I tried to turn it on again, but it was completely dead, as if it just wasn't plugged in. I thought I've either toasted everything or just blown the PSU. After the initial "oh fuck oh fuck" panic I took the side panel off to feel the heatsinks and give it a good sniff. Nothing was too hot or smelt of burning. I was about to go to bed and sleep on it when I decided to try it one last time and it turned on and worked flawlessly. Ran some stability tests and it's fine.
This is the second time it has happened. A few years ago my old PC went out with a pop for no reason and it was completely dead, but worked fine 10 minutes later.
So, I'm just wondering do PSU's have some kind of fail safe like relays that trip when there's a surge or overheating, but reset themselves after some time, when the danger should be long gone?
Or is it something else entirely?
Feel free to rate me box for accidently over-overclocking my FSB. I know I would.
-snip- Misread the thread
Maybe you shouldn't mess with the FSB. You know if you raise the FSB to a certain limit you will need to raise the voltage on the core in order for it to get enough power.
Edit; and raising FSB is not the same thing as overclocking. You can lower an FSB and raise a multiplier to get a higher clock on a processor.
My computer will overheat sometimes, and will turn off just like that. I thought it was a timed thing, but it's not. What mine does is shuts off until I either turn off the power supply or unplug it and then leave it off/unplugged for a while to drain. Then it will come right back on.
Some are thermally protected, If so the Thermal switch will reset when the temperature drops well below its trigger temperature.
This applies to the PSU overheating though, Not the computer. So you may be overloading the PSU if it IS the PSU cutting out.
[QUOTE=jivemasta;17026616]My computer will overheat sometimes, and will turn off just like that. I thought it was a timed thing, but it's not. What mine does is shuts off until I either turn off the power supply or unplug it and then leave it off/unplugged for a while to drain.
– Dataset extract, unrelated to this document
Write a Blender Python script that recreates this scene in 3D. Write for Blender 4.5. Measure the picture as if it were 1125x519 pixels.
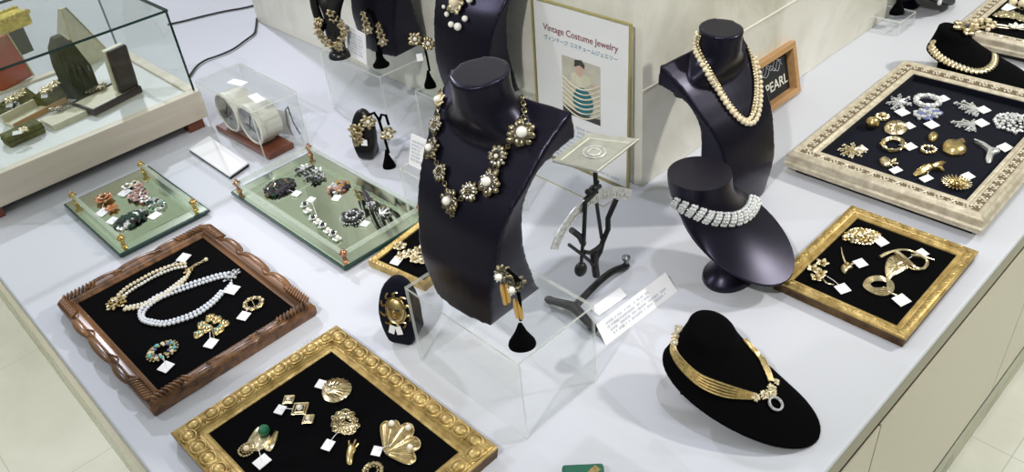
import bpy, bmesh, math, random
from mathutils import Vector, Matrix, Quaternion
from mathutils.bvhtree import BVHTree
PI = math.pi
R = math.radians
scene = bpy.context.scene
for o in list(bpy.data.objects):
    bpy.data.objects.remove(o)
COL = scene.collection
rng = random.Random(7)

# ------------------------------------------------------------------ camera
TZ = 0.80                      # height of the counter top above the floor
CH = 0.83                      # camera height above the counter top
FPX, CX, CY = 904.78, 562.5, 259.5
YAW, PITCH, ROLL = R(49.482), R(36.496), R(-6.306)
fw = Vector((math.cos(YAW)*math.cos(PITCH), math.sin(YAW)*math.cos(PITCH), -math.sin(PITCH)))
r0 = fw.cross(Vector((0, 0, 1))).normalized()
u0 = r0.cross(fw)
cr = math.cos(ROLL)*r0 + math.sin(ROLL)*u0
cu = -math.sin(ROLL)*r0 + math.cos(ROLL)*u0
CAM = Vector((0, 0, TZ+CH))
cam = bpy.data.cameras.new('camera')
cam.sensor_fit = 'HORIZONTAL'; cam.sensor_width = 36
cam.lens = FPX*36/1125
cam.clip_start = 0.02; cam.clip_end = 60
camo = bpy.data.objects.new('camera', cam); COL.objects.link(camo)
M = Matrix((cr, cu, -fw)).transposed().to_4x4()
M.translation = CAM
camo.matrix_world = M
scene.camera = camo

# ------------------------------------------------------------------ light
scene.view_settings.view_transform = 'Standard'
scene.view_settings.look = 'None'
scene.view_settings.gamma = 1
scene.view_settings.use_curve_mapping = False
scene.view_settings.exposure = 0.0
scene.cycles.transparent_max_bounces = 48
scene.cycles.max_bounces = 10
w = bpy.data.worlds.new('world'); scene.world = w; w.use_nodes = True
# the shop around: a pale greenish lit ceiling above, darker aisles towards the horizon
wt = w.node_tree
wc = wt.nodes.new('ShaderNodeTexCoord'); ws = wt.nodes.new('ShaderNodeSeparateXYZ'); wr = wt.nodes.new('ShaderNodeValToRGB')
wt.links.new(wc.outputs['Generated'], ws.inputs[0]); wt.links.new(ws.outputs['Z'], wr.inputs[0])
wr.color_ramp.elements[0].position = 0.0; wr.color_ramp.elements[0].color = (0.13, 0.13, 0.115, 1)
wr.color_ramp.elements[1].position = 0.55; wr.color_ramp.elements[1].color = (0.46, 0.49, 0.42, 1)
wt.links.new(wr.outputs[0], wt.nodes['Background'].inputs[0])
wt.nodes['Background'].inputs[1].default_value = 1.0

def spot(name, pos, target, power, size=0.05, angle=70, col=(0.93, 0.94, 1.0), blend=0.6):
    l = bpy.data.lights.new(name, 'SPOT'); l.energy = power; l.color = col
    l.shadow_soft_size = size; l.spot_size = R(angle); l.spot_blend = blend
    o = bpy.data.objects.new(name, l); COL.objects.link(o)
    o.location = pos
    d = Vector(target)-Vector(pos)
    o.rotation_euler = d.to_track_quat('-Z', 'Y').to_euler()
    return o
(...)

Then it will come right back on.[/QUOTE]
This is probably what happened to you OP, since raising the FSB wouldn't put any extra strain on the PSU unless you had your voltages set to auto, and even then it wouldn't be a whole lot.
[QUOTE=Turbis2;17026521]-snip- Misread the thread
Maybe you shouldn't mess with the FSB. You know if you raise the FSB to a certain limit you will need to raise the voltage on the core in order for it to get enough power.
Edit; and raising FSB is not the same thing as overclocking. You can lower an FSB and raise a multiplier to get a higher clock on a processor.[/QUOTE]
Yeah I know how it works. I didn't mean to overclock it by as much as I did. I raised the FSB speed a very small amount and monitored my temperatures. I thought I had reset all the frequency sliders when i set it back to normal, but the FSB slider was way up. Silly, I know and I've no idea how that happened but it did.
My last PSU had some sort of failsafe, but i think it was only for power surges.
edit;
the CMOS would need to reset before it can boot again, the board probably does that automatically, and you would have to wait.